| Written exercise |
With the pictures left out, copy the listing below exactly.

| Provided data |
-*-*-
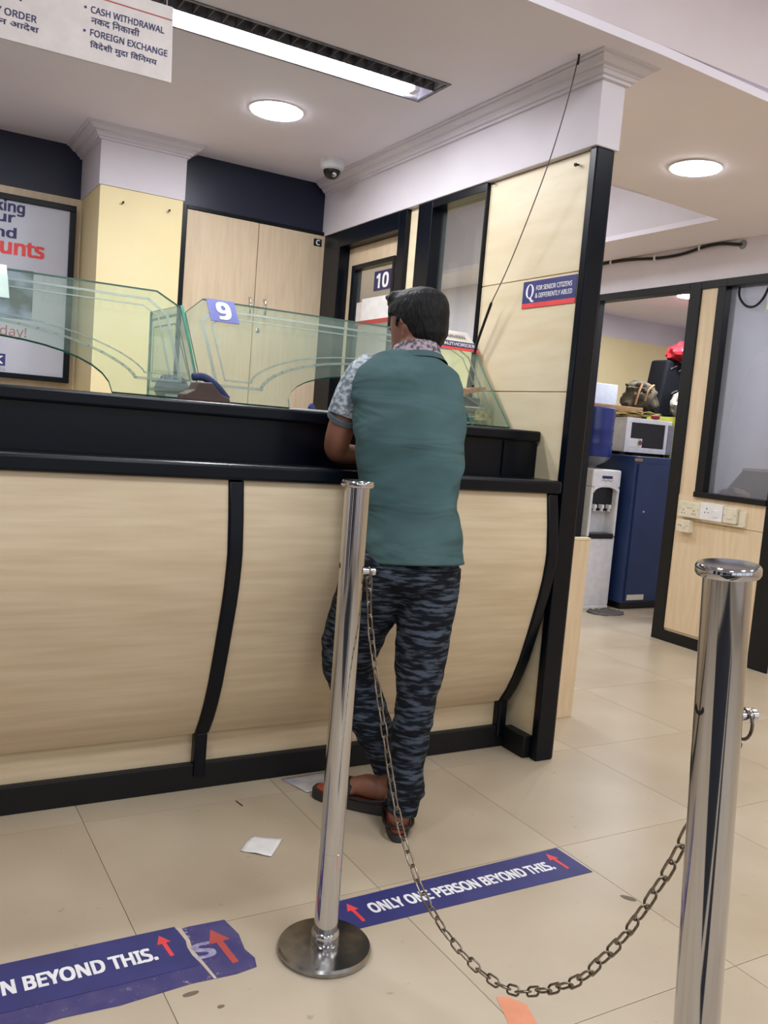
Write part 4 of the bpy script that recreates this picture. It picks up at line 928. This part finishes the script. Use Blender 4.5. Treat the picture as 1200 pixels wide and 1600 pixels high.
# --- head
HC = V((1.501, 2.447, 1.529)); fd = V((-.33, .93, -.12)).normalized(); hr_ = fd.cross(V((0, 0, 1))).normalized(); hu = hr_.cross(fd)
def hp_(x, y, z): return HC+hr_*x+fd*y+hu*z
def headmesh():
    rings = []; n = 40
    prof = [(-.118, .020, .022, .060), (-.112, .036, .040, .048), (-.098, .050, .060, .030), (-.080, .058, .074, .016), (-.060, .063, .084, .008), (-.035, .068, .092, 0), (-.010, .0715, .097, -.002), (.015, .074, .099, -.004), (.040, .0745, .099, -.006), (.065, .070, .093, -.008), (.085, .058, .079, -.010), (.100, .040, .056, -.012), (.109, .018, .026, -.012), (.111, .004, .005, -.012)]
    for z, a, b_, oy in prof:
        rg = []
        for k in range(n):
            t_ = 2*PI*k/n; x = a*math.cos(t_); y = b_*math.sin(t_)+oy
            fr_ = max(0, math.sin(t_)); 
            if fr_ > 0:
                # nose, brow, eye sockets, lips
                nx = math.exp(-(x/.012)**2)
                y += nx*(.020*math.exp(-((z+.030)/.016)**2)+.010*math.exp(-((z+.008)/.018)**2))*(fr_ > .6)
                y += .004*math.exp(-((z-.022)/.008)**2)*fr_
                y -= .008*(math.exp(-((abs(x)-.031)/.014)**2)*math.exp(-((z-.003)/.010)**2))*fr_
                y += math.exp(-(x/.022)**2)*(.006*math.exp(-((z+.060)/.006)**2)+.006*math.exp(-((z+.074)/.006)**2))*fr_
            rg.append(hp_(x, y, z))
        rings.append(rg)
    return MB().loft(rings)
def ear(s):
    b = MB(); P = []
    for k in range(13):
        a = PI*.95-k*(PI*1.55)/12
        P.append(hp_(s*(.074+.008*math.sin(a*.5)), -.012-.016*math.cos(a+PI*.0)*1.0, .000+.031*math.sin(a)))
    b.tube(P, [.0045]*11+[.006, .007], 8)
    b.add(blob(tuple(hp_(s*.074, -.010, -.004)), (.008, .013, .022), 1, .05, 14).v, blob((0, 0, 0), (.008, .013, .022), 1, .05, 14).f)
    b.add(blob(tuple(hp_(s*.073, -.002, -.030)), (.006, .007, .010), 1, .05, 12).v, blob((0, 0, 0), (1, 1, 1), 1, .05, 12).f)
    return b
neck = limb([(V((1.470, 2.385, 1.405)), .070, .062), (V((1.482, 2.408, 1.445)), .056, .054), (V((1.492, 2.430, 1.490)), .053, .056), (hp_(0, -.012, -.02), .056, .066)], 24)
# --- arms
def KS(x, y, z, k): return V((x*k, y*k, 1.2+(z-1.2)*k))
arm_l = [(KS(1.318, 2.372, 1.378, 1.027), .046, .046), (KS(1.285, 2.385, 1.345, 1.025), .048, .048), (KS(1.268, 2.415, 1.290, 1.018), .045, .046), (KS(1.264, 2.448, 1.225, 1.008), .043, .044), (V((1.262, 2.475, 1.165)), .042, .041), (V((1.268, 2.495, 1.120)), .039, .038), (V((1.300, 2.508, 1.106)), .038, .036), (V((1.345, 2.520, 1.104)), .037, .034), (V((1.400, 2.532, 1.102)), .030, .028), (V((1.440, 2.540, 1.100)), .024, .020)]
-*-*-
| Task response |
Write part 4 of the bpy script that recreates this picture. It picks up at line 928. This part finishes the script. Use Blender 4.5. Treat the picture as 1200 pixels wide and 1600 pixels high.
# --- head
HC = V((1.501, 2.447, 1.529)); fd = V((-.33, .93, -.12)).normalized(); hr_ = fd.cross(V((0, 0, 1))).normalized(); hu = hr_.cross(fd)
def hp_(x, y, z): return HC+hr_*x+fd*y+hu*z
def headmesh():
    rings = []; n = 40
    prof = [(-.118, .020, .022, .060), (-.112, .036, .040, .048), (-.098, .050, .060, .030), (-.080, .058, .074, .016), (-.060, .063, .084, .008), (-.035, .068, .092, 0), (-.010, .0715, .097, -.002), (.015, .074, .099, -.004), (.040, .0745, .099, -.006), (.065, .070, .093, -.008), (.085, .058, .079, -.010), (.100, .040, .056, -.012), (.109, .018, .026, -.012), (.111, .004, .005, -.012)]
    for z, a, b_, oy in prof:
        rg = []
        for k in range(n):
            t_ = 2*PI*k/n; x = a*math.cos(t_); y = b_*math.sin(t_)+oy
            fr_ = max(0, math.sin(t_)); 
            if fr_ > 0:
                # nose, brow, eye sockets, lips
                nx = math.exp(-(x/.012)**2)
                y += nx*(.020*math.exp(-((z+.030)/.016)**2)+.010*math.exp(-((z+.008)/.018)**2))*(fr_ > .6)
                y += .004*math.exp(-((z-.022)/.008)**2)*fr_
                y -= .008*(math.exp(-((abs(x)-.031)/.014)**2)*math.exp(-((z-.003)/.010)**2))*fr_
                y += math.exp(-(x/.022)**2)*(.006*math.exp(-((z+.060)/.006)**2)+.006*math.exp(-((z+.074)/.006)**2))*fr_
            rg.append(hp_(x, y, z))
        rings.append(rg)
    return MB().loft(rings)
def ear(s):
    b = MB(); P = []
    for k in range(13):
        a = PI*.95-k*(PI*1.55)/12
        P.append(hp_(s*(.074+.008*math.sin(a*.5)), -.012-.016*math.cos(a+PI*.0)*1.0, .000+.031*math.sin(a)))
    b.tube(P, [.0045]*11+[.006, .007], 8)
    b.add(blob(tuple(hp_(s*.074, -.010, -.004)), (.008, .013, .022), 1, .05, 14).v, blob((0, 0, 0), (.008, .013, .022), 1, .05, 14).f)
    b.add(blob(tuple(hp_(s*.073, -.002, -.030)), (.006, .007, .010), 1, .05, 12).v, blob((0, 0, 0), (1, 1, 1), 1, .05, 12).f)
    return b
neck = limb([(V((1.470, 2.385, 1.405)), .070, .062), (V((1.482, 2.408, 1.445)), .056, .054), (V((1.492, 2.430, 1.490)), .053, .056), (hp_(0, -.012, -.02), .056, .066)], 24)
# --- arms
def KS(x, y, z, k): return V((x*k, y*k, 1.2+(z-1.2)*k))
arm_l = [(KS(1.318, 2.372, 1.378, 1.027), .046, .046), (KS(1.285, 2.385, 1.345, 1.025), .048, .048), (KS(1.268, 2.415, 1.290, 1.018), .045, .046), (KS(1.264, 2.448, 1.225, 1.008), .043, .044), (V((1.262, 2.475, 1.165)), .042, .041), (V((1.268, 2.495, 1.120)), .039, .038), (V((1.300, 2.508, 1.106)), .038, .036), (V((1.345, 2.520, 1.104)), .037, .034), (V((1.400, 2.532, 1.102)), .030, .028), (V((1.440, 2.540, 1.100)), .024, .020)]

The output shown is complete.